■ **Task prompt**
Beneath this instruction is a block of data; output from it exactly the lines that run from the one containing "P = np.array(A)[None]" through the one containing "M['steel'], t, 10)", inclusive.
── Given material
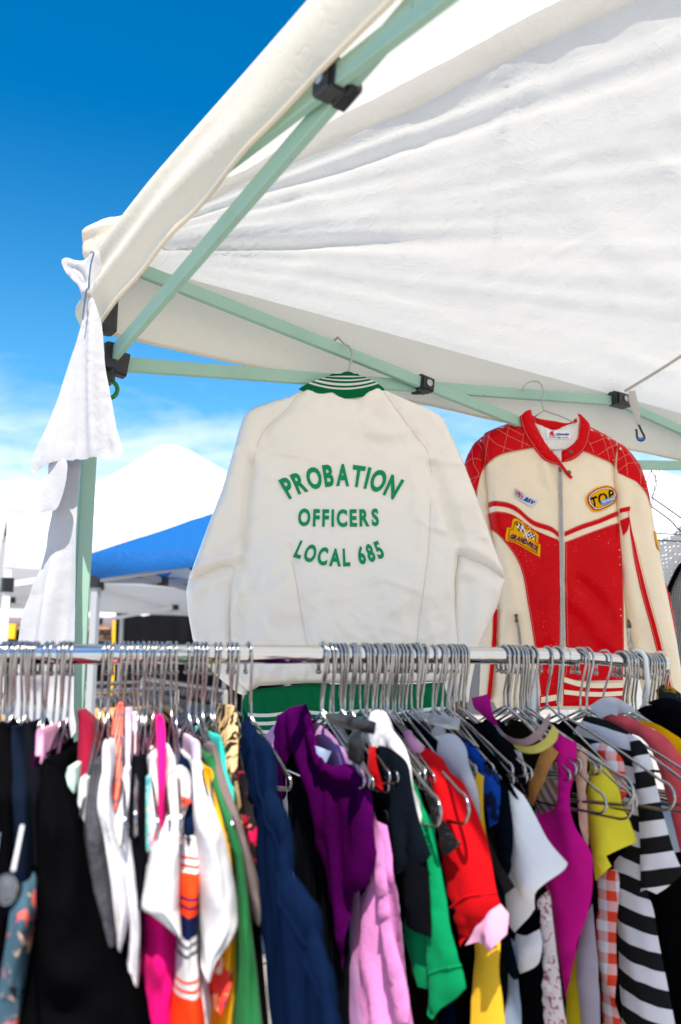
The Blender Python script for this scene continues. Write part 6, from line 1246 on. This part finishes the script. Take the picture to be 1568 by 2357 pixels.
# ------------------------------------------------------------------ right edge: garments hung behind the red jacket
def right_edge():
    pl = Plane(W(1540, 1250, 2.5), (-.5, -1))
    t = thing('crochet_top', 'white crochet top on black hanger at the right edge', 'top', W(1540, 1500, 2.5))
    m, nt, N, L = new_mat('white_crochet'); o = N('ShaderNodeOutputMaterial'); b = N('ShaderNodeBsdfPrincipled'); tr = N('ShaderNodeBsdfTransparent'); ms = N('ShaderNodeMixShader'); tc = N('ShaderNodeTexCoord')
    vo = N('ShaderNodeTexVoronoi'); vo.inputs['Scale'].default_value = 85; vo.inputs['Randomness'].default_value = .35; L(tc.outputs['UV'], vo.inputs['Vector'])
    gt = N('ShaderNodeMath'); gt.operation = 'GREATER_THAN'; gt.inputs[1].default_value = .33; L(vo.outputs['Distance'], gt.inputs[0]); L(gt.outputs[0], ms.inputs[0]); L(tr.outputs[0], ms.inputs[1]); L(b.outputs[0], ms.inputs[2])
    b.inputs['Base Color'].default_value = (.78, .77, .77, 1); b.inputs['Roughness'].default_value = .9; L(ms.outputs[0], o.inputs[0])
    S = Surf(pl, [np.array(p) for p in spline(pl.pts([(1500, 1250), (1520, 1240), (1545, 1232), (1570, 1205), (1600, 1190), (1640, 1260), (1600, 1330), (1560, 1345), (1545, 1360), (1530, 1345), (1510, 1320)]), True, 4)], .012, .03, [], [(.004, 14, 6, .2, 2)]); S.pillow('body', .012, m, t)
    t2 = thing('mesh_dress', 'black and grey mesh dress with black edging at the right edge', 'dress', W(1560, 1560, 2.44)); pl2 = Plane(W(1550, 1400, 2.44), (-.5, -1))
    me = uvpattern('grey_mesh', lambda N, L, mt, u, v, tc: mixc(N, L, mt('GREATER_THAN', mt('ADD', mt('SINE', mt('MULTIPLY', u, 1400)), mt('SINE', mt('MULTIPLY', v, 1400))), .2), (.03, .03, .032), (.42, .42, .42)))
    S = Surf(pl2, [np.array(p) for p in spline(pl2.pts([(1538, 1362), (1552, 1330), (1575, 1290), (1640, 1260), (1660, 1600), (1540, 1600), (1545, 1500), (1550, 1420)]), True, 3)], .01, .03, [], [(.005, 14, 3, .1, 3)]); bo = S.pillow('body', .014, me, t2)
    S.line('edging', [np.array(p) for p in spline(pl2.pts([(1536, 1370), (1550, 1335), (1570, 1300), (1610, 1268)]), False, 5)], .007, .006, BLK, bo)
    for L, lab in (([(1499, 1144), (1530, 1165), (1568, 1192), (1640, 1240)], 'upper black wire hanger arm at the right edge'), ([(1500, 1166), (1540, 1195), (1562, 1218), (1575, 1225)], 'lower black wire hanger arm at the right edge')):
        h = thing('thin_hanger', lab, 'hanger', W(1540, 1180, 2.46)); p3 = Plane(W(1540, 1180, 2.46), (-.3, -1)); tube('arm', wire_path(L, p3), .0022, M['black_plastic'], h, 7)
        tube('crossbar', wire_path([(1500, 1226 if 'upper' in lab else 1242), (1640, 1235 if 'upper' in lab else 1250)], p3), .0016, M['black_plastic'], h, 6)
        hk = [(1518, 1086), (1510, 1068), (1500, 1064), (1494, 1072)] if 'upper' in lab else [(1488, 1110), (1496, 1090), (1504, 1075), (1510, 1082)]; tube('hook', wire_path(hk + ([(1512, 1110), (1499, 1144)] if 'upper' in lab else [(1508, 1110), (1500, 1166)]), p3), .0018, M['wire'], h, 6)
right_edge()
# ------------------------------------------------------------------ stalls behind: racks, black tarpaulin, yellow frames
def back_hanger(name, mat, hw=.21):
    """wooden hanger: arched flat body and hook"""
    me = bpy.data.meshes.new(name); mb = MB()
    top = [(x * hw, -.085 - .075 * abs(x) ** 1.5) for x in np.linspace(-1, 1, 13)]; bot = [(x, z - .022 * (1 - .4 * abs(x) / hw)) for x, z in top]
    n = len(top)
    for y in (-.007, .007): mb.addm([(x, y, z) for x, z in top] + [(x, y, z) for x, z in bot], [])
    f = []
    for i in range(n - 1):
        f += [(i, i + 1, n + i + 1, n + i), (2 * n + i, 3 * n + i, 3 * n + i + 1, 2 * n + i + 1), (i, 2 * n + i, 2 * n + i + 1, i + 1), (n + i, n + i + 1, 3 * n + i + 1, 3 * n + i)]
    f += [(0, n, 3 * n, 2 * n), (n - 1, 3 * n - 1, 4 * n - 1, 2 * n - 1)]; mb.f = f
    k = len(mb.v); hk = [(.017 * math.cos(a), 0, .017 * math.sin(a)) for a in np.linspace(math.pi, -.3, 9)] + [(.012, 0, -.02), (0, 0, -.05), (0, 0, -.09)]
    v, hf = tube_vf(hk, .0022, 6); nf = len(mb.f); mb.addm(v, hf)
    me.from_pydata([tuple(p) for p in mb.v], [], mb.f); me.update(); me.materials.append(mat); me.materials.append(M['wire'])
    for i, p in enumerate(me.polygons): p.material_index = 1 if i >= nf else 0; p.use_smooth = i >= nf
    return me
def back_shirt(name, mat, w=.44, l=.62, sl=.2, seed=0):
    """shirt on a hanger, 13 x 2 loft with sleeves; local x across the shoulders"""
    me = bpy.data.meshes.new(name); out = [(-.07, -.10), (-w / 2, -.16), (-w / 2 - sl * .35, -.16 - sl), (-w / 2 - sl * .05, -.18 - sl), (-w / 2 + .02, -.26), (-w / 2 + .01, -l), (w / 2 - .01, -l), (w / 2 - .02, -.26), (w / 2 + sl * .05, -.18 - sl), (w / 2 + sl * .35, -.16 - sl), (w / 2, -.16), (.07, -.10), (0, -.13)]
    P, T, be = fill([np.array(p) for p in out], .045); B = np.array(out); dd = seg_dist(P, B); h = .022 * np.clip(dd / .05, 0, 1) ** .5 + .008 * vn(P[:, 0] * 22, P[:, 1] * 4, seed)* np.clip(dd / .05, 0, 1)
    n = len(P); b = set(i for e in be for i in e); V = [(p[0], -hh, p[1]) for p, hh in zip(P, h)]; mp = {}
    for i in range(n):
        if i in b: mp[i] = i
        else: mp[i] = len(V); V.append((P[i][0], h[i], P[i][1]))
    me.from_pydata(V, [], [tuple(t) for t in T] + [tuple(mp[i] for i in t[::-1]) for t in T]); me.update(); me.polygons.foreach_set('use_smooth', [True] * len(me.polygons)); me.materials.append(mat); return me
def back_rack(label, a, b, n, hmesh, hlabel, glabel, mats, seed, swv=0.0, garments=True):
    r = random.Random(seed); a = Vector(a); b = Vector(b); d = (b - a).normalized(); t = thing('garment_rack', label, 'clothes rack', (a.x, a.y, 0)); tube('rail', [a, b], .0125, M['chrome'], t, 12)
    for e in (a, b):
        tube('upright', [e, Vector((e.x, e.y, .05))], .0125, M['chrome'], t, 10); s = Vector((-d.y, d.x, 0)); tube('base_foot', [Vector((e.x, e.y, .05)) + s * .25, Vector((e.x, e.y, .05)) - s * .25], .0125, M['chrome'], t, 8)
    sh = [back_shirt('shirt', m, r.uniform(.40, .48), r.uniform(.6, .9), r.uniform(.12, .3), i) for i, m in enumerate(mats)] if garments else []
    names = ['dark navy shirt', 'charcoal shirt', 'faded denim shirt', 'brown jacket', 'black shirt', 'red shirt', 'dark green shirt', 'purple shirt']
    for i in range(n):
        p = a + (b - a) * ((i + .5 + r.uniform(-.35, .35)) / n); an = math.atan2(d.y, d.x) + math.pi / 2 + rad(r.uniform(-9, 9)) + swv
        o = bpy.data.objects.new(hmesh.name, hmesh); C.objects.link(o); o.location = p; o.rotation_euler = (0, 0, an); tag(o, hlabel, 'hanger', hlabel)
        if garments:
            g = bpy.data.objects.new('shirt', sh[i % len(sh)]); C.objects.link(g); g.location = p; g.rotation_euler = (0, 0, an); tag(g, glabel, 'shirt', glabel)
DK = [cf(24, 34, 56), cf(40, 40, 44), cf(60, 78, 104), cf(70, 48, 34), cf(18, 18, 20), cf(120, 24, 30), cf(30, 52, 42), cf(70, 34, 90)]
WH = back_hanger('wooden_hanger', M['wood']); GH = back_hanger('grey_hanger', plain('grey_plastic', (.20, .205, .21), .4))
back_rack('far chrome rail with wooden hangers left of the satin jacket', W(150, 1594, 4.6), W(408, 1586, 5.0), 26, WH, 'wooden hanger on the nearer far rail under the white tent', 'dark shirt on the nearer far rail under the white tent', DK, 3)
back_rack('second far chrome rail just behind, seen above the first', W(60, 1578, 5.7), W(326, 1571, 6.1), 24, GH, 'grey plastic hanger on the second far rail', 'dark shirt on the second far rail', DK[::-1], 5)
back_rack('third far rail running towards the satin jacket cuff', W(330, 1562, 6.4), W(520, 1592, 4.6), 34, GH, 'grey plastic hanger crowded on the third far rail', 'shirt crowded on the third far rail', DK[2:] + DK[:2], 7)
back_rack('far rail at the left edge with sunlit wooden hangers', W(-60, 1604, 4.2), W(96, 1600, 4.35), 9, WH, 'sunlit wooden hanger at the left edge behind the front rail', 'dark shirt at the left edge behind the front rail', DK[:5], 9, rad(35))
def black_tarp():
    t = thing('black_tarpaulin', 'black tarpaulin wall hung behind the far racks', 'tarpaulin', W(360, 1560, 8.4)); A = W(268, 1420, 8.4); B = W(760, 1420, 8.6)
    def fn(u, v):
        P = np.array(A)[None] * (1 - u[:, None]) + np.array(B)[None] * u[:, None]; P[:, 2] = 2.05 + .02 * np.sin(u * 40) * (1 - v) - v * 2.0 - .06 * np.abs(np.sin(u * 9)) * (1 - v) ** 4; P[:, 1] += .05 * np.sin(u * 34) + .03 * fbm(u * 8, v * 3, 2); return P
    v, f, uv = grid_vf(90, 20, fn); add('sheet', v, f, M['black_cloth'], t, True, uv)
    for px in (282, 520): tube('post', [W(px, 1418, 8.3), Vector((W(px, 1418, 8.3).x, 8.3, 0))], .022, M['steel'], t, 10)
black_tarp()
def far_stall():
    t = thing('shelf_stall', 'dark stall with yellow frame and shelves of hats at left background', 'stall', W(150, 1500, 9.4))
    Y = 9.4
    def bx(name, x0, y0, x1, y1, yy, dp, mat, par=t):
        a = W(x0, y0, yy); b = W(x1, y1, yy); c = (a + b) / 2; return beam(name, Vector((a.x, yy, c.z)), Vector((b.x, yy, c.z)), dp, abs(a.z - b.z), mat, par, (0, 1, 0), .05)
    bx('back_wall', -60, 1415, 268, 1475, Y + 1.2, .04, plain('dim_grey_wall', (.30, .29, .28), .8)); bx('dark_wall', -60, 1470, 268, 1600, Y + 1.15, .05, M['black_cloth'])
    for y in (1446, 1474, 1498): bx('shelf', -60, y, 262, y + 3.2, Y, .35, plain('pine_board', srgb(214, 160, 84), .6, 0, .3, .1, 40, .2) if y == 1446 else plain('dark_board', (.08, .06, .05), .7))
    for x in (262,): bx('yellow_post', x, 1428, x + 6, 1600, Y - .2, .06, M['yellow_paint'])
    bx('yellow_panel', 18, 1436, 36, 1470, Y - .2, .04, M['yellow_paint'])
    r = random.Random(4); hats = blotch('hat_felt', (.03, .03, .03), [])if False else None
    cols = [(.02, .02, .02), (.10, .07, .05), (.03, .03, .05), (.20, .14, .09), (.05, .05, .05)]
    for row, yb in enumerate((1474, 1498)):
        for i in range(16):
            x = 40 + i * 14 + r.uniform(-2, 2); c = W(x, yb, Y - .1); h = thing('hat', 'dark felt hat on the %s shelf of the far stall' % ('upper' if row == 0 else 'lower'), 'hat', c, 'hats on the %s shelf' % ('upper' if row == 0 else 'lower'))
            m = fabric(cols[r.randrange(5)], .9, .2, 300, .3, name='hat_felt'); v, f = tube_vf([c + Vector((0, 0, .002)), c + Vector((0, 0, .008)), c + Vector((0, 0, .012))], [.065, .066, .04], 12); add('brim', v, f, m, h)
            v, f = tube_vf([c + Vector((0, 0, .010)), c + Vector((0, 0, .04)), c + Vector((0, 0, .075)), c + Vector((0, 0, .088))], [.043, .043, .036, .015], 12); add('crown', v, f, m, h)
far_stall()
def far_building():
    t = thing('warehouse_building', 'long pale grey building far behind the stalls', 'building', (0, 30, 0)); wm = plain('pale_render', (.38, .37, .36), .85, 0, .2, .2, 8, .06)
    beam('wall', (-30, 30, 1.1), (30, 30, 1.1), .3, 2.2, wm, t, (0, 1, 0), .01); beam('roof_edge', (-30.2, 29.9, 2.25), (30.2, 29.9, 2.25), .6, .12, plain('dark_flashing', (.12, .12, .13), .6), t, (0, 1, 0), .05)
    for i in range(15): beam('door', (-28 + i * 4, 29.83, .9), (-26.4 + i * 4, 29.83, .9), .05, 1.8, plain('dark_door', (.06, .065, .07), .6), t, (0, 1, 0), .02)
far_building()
────
■ **The solution**
        P = np.array(A)[None] * (1 - u[:, None]) + np.array(B)[None] * u[:, None]; P[:, 2] = 2.05 + .02 * np.sin(u * 40) * (1 - v) - v * 2.0 - .06 * np.abs(np.sin(u * 9)) * (1 - v) ** 4; P[:, 1] += .05 * np.sin(u * 34) + .03 * fbm(u * 8, v * 3, 2); return P
    v, f, uv = grid_vf(90, 20, fn); add('sheet', v, f, M['black_cloth'], t, True, uv)
    for px in (282, 520): tube('post', [W(px, 1418, 8.3), Vector((W(px, 1418, 8.3).x, 8.3, 0))], .022, M['steel'], t, 10)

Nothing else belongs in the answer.